To fill that psychic void, people went out to eat, met at bars, took themselves out to the movies and chatted on park benches. The lonely would wander out, window shop, answer personal ads, and gossip at the office, but all that in between time was quiet time or music listening. When not at home or in a car one heard ambient sounds of the city or country. The SONY Walkman and its imitators intruded on this concept as the 80’s commenced, but there were limitations of battery life, cassette tape length, and radio reception, not to mention the fact that it all had to be carried around. A person with inner thoughts could still survive and thrive on a blissful walk astride Central Park, until recently.
The latest thrill – living one’s life on the phone began with the first true multitasking phone – the iPhone of 2007 (followed by the Droid of 2008). In June of 2022 we’ll be able to celebrate 15 of the modern smartphone (a term coined ten years earlier by Ericsson for a less practical device), where phone, camera, social media, Web, texting, email, and myriad “apps” (including games) were eventually combined into a minute package easily stored in a pocket. Through relentless competition and refinement, the smartphone became not simply a thing to show off but an extension of the human being – even a requirement. The corporate world made this affordable and “unlimited” and eventually succeeded in pulling customers off of their home telephones and onto the smartphone where a commercial universe could be fed in regular doses – even around the clock.

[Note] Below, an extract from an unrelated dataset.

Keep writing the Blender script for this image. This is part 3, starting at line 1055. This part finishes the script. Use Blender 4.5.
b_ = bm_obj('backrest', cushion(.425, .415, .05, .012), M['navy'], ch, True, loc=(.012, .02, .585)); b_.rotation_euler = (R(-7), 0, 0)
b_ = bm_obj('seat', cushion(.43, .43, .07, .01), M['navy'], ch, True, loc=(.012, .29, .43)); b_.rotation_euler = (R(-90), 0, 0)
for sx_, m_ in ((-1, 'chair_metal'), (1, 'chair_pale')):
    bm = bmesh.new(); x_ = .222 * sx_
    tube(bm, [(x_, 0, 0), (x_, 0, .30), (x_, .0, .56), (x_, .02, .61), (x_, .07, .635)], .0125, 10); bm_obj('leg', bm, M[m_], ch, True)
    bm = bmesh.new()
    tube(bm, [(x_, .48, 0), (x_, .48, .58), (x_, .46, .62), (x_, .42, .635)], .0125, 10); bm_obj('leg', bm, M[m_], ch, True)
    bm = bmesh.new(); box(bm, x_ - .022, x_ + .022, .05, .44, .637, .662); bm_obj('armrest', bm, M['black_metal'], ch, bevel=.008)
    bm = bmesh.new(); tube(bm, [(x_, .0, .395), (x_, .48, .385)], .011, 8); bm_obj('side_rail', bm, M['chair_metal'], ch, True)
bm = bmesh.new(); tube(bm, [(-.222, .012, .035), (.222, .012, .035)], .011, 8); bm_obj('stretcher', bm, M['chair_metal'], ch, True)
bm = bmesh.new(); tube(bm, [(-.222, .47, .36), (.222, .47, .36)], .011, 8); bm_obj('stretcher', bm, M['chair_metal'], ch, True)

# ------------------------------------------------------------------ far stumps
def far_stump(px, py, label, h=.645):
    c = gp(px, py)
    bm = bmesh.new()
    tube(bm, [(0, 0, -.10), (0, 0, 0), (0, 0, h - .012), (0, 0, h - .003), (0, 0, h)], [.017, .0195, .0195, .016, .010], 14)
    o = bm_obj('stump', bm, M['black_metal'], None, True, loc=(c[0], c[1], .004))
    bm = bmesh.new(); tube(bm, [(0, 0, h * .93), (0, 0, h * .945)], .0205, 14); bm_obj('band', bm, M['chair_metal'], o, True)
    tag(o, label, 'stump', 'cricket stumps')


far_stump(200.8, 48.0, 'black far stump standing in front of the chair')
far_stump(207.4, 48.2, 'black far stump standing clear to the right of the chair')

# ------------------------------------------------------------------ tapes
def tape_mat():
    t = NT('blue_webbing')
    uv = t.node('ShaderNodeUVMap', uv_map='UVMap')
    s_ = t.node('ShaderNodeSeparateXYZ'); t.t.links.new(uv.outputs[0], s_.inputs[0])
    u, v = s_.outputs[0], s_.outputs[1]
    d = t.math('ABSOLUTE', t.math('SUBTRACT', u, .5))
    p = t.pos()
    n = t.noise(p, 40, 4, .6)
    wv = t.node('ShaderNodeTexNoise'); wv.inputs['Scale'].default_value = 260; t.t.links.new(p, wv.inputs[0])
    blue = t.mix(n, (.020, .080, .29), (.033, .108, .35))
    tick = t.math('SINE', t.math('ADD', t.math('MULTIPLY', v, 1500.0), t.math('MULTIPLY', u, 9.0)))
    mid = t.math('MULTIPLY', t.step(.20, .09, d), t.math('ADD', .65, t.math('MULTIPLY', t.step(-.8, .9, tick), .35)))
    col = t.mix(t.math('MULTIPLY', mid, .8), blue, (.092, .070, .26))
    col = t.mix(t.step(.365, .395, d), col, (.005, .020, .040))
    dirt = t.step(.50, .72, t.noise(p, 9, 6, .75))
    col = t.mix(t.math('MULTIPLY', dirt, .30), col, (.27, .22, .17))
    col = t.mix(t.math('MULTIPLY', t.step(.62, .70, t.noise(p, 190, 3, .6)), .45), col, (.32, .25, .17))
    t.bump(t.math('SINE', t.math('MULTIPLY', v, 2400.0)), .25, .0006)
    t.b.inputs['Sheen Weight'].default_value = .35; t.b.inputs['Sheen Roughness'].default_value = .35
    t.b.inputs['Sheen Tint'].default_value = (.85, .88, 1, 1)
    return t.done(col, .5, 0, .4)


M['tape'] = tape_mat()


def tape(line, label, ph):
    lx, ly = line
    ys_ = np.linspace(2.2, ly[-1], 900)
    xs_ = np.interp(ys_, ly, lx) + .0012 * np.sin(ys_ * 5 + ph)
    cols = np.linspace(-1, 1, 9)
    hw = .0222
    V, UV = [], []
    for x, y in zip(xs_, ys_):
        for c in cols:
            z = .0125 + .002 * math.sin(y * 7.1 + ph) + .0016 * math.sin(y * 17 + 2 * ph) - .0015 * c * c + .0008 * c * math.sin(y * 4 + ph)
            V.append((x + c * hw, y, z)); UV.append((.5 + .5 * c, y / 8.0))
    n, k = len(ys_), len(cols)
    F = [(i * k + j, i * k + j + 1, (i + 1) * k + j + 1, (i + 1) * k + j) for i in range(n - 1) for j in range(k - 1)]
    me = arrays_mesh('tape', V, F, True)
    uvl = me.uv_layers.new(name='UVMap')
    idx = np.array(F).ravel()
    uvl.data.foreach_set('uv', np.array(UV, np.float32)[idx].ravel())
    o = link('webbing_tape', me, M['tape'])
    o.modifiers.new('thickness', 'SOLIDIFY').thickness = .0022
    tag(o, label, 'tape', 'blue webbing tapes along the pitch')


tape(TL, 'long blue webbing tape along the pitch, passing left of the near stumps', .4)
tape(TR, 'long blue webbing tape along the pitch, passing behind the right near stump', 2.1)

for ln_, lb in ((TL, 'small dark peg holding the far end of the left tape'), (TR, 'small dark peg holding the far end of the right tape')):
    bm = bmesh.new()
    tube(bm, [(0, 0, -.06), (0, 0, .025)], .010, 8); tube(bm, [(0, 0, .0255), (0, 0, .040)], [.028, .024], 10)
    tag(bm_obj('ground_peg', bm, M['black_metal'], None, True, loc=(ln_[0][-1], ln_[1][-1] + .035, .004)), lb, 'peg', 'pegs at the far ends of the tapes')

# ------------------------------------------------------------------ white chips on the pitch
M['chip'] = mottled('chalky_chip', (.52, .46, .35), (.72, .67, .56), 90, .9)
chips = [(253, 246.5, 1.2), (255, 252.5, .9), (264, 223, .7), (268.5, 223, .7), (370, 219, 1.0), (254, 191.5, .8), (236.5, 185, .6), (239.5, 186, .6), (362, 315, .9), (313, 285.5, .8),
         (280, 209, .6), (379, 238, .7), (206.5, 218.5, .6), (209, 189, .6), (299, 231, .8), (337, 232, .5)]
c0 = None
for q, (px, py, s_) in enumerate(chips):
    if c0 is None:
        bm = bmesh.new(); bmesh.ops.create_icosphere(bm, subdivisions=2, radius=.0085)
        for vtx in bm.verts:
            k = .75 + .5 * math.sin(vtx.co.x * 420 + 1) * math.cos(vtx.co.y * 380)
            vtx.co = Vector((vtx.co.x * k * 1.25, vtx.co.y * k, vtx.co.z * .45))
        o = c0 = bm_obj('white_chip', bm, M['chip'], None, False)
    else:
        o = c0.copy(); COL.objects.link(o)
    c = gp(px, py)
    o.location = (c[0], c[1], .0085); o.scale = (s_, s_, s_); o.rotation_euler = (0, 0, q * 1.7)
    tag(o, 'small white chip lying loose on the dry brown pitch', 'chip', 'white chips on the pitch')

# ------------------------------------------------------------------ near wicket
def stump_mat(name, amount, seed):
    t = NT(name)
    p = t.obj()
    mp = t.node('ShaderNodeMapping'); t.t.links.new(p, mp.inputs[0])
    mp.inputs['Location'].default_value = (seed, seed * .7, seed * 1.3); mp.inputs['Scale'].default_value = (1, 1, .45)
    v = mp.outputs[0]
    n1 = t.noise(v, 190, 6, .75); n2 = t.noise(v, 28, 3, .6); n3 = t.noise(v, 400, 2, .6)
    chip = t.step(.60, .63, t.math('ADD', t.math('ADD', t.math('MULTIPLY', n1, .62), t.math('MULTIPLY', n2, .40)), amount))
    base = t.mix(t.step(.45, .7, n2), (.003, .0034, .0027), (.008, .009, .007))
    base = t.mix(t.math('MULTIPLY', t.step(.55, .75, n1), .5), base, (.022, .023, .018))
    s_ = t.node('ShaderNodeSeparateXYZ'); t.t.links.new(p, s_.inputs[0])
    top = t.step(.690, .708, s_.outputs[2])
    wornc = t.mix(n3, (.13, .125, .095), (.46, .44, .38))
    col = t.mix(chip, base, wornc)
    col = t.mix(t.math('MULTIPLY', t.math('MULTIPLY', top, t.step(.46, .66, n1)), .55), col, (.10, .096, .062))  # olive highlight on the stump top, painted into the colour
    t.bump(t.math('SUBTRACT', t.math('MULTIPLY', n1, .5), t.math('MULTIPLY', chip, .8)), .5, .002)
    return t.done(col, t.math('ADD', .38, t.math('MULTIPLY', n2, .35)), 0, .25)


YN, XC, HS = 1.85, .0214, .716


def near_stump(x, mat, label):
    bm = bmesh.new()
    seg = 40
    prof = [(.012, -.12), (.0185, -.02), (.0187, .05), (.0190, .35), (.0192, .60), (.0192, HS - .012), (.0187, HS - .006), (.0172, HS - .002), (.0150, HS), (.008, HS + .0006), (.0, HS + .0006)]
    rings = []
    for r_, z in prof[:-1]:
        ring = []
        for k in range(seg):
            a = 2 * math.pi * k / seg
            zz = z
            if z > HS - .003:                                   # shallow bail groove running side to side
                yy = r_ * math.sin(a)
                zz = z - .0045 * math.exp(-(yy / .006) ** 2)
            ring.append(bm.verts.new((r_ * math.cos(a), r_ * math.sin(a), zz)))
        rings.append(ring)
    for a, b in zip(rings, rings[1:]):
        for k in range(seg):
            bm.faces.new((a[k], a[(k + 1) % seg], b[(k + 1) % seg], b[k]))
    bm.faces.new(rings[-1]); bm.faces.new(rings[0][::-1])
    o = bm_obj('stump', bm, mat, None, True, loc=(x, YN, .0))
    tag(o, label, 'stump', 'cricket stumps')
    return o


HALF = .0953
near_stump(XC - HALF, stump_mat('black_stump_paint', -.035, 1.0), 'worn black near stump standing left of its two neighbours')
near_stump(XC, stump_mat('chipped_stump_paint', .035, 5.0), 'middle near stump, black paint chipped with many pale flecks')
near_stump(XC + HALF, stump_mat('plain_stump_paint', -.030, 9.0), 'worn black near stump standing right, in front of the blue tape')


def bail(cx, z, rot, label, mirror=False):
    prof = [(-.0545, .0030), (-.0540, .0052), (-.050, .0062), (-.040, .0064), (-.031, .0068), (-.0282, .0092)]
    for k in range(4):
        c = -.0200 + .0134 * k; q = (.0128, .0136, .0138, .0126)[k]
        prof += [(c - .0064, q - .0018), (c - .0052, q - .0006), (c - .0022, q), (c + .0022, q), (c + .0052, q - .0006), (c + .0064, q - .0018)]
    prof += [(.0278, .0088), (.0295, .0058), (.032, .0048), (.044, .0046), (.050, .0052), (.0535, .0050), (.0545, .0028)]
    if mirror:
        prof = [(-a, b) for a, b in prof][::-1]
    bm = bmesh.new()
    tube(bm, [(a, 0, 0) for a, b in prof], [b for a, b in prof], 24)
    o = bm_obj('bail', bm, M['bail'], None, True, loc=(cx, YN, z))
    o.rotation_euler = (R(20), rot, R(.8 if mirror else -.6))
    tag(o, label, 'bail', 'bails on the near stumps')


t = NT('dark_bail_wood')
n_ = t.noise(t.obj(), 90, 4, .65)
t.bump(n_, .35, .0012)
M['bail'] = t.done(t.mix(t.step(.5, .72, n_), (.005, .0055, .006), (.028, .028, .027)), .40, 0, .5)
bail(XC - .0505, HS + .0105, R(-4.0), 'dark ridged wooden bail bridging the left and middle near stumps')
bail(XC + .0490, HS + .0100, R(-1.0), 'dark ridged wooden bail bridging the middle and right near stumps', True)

The blissful walk by the park is now dotted with voice pollution carriers – those without rules or boundaries who exist in a bubble of virtual contentment where the remainder of reality is duly ignored – a painful detriment to those who simply want to stoke that inner life - that source of imagination that ruminates, questions, and observes. The idea that people once spotted talking to themselves were strictly from the fringes of society has been revised. Everybody’s Doin’ it Now.